Not for nothing has the Malaysian been hailed as one of the two players (the other being China’s Lin Dan) to have comprehensively dominated world badminton over the last decade. He had declared to his country’s press on Saturday that he would come to the gold medal match like a wounded tiger that would show his prey no mercy; and he kept his word.

Only in the first game of the final did Srikanth reveal the reasons for his crucial win over Lee in the mixed team final that, on hindsight, becomes the main reason for India’s 3-1 triumph and capture of the gold medal. Had Srikanth lost to Lee, as the Malaysian team management had expected, the women’s doubles combination of Vivian Hoo and Mei Kuan Chow that eventually won the individual gold medal at a canter would have probably had Ashwini Ponnappa and N Sikki Reddy for breakfast in the fifth match that eventually did not need to be played.
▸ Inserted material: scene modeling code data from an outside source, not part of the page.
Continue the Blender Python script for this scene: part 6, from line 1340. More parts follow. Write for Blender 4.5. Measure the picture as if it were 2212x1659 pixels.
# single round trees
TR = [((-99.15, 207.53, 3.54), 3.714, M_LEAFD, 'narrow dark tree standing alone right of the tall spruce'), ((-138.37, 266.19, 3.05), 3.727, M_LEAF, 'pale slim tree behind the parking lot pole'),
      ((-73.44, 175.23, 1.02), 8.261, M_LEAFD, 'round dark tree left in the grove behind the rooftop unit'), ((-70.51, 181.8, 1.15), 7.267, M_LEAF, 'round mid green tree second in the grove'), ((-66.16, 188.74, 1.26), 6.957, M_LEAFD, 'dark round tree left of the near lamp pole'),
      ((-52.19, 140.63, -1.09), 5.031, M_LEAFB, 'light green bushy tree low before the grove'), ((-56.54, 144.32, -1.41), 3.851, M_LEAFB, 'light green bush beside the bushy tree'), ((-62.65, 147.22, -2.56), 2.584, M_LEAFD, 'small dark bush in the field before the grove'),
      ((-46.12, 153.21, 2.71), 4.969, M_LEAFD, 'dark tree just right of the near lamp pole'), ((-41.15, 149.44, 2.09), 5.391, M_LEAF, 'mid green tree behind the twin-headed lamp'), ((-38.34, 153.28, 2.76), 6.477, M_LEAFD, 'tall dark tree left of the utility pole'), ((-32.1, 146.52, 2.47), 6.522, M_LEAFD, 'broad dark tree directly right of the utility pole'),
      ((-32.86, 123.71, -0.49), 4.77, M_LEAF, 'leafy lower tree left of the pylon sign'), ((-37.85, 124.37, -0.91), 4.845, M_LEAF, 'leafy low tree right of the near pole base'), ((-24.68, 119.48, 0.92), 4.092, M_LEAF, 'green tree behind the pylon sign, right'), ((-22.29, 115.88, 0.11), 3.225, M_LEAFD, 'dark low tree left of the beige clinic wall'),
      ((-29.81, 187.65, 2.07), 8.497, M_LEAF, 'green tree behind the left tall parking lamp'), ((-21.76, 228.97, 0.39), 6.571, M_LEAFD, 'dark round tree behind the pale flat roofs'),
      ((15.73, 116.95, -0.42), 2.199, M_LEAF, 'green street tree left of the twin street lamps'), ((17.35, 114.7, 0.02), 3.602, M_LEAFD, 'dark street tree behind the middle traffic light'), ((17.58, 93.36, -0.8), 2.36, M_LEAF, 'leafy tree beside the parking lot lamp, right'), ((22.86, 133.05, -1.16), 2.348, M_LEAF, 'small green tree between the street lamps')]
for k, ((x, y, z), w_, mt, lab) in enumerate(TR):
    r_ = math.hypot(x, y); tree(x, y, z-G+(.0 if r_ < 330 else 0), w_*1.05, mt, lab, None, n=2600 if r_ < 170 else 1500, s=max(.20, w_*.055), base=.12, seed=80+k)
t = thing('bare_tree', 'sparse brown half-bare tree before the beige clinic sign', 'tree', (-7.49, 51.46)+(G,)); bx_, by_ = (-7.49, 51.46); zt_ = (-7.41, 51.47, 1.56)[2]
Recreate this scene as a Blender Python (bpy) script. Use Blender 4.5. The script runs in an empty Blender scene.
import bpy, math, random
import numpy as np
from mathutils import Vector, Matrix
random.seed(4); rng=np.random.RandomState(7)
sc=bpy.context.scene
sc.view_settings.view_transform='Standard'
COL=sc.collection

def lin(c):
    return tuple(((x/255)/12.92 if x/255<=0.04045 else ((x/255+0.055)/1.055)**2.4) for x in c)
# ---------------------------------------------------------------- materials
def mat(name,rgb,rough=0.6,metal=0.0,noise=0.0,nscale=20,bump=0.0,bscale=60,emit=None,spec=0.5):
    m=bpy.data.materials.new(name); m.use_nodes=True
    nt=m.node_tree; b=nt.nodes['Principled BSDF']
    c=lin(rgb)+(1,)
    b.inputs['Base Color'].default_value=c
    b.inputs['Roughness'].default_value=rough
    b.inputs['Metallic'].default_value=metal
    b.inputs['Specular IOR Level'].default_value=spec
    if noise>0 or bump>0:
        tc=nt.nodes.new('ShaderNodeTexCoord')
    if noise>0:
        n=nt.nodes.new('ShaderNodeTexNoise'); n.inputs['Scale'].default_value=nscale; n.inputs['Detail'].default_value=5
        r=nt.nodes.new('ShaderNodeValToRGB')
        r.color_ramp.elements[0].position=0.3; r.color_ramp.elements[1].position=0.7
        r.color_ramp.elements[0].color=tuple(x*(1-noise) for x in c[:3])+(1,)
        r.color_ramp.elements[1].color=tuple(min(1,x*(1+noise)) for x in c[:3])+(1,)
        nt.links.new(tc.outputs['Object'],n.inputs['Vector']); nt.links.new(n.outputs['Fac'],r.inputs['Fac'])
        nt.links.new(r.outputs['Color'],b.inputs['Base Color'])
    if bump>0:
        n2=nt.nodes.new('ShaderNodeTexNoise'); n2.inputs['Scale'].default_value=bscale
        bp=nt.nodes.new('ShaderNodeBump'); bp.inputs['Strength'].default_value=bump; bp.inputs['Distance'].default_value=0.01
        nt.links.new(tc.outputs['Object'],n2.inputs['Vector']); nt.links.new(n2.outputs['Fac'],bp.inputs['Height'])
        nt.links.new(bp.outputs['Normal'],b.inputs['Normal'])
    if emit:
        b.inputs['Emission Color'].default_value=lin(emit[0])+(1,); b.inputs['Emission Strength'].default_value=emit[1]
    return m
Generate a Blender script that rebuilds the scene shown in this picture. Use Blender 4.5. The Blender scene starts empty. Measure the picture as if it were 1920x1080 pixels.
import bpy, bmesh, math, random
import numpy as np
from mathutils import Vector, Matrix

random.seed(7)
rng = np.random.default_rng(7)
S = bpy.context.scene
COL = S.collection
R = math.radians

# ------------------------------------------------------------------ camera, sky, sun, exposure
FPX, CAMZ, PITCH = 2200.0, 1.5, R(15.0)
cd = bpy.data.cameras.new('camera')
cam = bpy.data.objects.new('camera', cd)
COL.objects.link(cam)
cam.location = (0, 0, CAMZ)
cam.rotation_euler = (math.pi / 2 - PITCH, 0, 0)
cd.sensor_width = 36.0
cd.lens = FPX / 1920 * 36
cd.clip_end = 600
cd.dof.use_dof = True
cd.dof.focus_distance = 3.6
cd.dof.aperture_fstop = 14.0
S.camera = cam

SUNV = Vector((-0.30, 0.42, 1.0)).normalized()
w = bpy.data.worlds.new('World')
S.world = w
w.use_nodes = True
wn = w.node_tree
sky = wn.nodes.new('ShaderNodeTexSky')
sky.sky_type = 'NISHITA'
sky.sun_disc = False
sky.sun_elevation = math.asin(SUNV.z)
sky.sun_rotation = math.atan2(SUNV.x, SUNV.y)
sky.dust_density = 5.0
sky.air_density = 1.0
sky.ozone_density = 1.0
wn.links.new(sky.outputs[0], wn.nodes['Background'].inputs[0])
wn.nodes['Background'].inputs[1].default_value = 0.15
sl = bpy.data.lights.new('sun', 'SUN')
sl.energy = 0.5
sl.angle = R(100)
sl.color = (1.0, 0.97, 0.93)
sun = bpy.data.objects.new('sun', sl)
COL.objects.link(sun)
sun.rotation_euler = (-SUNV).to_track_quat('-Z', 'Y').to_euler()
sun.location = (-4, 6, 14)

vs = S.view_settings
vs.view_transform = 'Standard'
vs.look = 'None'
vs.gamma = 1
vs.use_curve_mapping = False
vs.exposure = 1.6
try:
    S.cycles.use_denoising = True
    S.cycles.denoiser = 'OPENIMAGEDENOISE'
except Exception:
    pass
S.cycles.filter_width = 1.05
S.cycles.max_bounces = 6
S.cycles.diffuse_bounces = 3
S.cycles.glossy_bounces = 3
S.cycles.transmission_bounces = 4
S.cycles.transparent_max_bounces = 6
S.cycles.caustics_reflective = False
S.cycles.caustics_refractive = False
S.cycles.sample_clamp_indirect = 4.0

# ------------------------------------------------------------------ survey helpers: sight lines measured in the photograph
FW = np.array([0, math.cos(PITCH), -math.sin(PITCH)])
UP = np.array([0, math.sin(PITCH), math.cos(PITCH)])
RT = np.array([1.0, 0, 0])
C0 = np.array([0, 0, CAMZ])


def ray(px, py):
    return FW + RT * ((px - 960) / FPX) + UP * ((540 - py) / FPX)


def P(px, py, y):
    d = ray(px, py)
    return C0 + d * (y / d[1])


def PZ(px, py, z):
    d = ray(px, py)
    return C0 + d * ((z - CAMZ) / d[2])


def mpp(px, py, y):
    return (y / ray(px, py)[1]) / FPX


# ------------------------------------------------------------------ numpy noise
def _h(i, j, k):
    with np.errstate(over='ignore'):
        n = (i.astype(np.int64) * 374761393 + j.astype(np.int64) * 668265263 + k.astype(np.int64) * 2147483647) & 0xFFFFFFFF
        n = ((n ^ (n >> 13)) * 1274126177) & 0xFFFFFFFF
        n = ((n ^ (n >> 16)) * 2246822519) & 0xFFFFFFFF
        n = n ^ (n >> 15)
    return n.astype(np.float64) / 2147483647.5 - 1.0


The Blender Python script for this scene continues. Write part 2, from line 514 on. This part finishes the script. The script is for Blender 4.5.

Like Saina, Srikanth needed a hit-and-run approach against Lee. He managed to implement that strategy in the first game, controlling the net and troubling Lee constantly with his leaping overhead smashes to either flank. But, as the match progressed, the Indian strangely went into his shell, perhaps disconcerted by the stream of returns that kept coming back, and the Malaysian’s own trenchant counter-attack. And once he cut down on his speedy, attacking mien, Srikanth was like a ship adrift in the maelstrom of Lee’s controlled aggression.

One has to doff one’s hat to the experienced old-timers – a 28-year-old and another who is 35, both supposed to be well past their best – who walked away with the stellar honours from the badminton courts of the Carrara Sports & Leisure Centre. Saina Nehwal and Lee Chong Wei captured the most coveted medals, proving yet again that old is indeed gold!